Binary Search, Carefully
by ada · 2026-05-01 · edited 2026-05-01
Binary Search, Carefully
Binary search looks like a four-line algorithm and behaves like one of the most bug-prone things you'll ever write. The trick is to fix on one invariant and never violate it.
The invariant
We maintain two pointers, lo and hi. Both refer to positions in the sorted array. The invariant is:
The answer, if it exists, lies in the half-open interval
[lo, hi).
That single sentence dictates every decision in the loop.
def lower_bound(arr, target):
lo, hi = 0, len(arr) # interval is [lo, hi)

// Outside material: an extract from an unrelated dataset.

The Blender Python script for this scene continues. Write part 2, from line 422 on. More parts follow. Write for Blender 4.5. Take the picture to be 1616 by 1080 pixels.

while lo < hi: # interval is non-empty
mid = (lo + hi) // 2 # mid in [lo, hi)
if arr[mid] < target:
lo = mid + 1 # answer can't be at mid; shrink left side
else:
hi = mid # answer might be at mid; shrink right side
return lo # smallest index with arr[i] >= target
lower_bound returns the first index whose value is not less than target. If target isn't in the array, it returns the index where target would be inserted to keep the array sorted.
Why it terminates
Every iteration either does lo = mid + 1 or hi = mid. In both cases, hi - lo strictly decreases, so the loop runs at most ⌈log₂ n⌉ times.
Why people get it wrong
The classic bug is mid = (lo + hi) // 2 overflowing in C/C++ when both are near INT_MAX. In Python you don't care, but the safer pattern is lo + (hi - lo) // 2.
The other classic bug: mixing inclusive [lo, hi] and half-open [lo, hi) interval styles in the same function. Pick one and stick to it. I prefer half-open because hi - lo is the size, the empty interval is lo == hi, and the index hi is naturally "one past the end."
When to reach for it
Anywhere you have a monotone predicate over a sorted (or sortable) range — not just literal arrays. "Smallest x such that we can finish in time t" is a binary search. "Largest k such that the answer fits" is a binary search. The structure is always the same: define the predicate, find the boundary.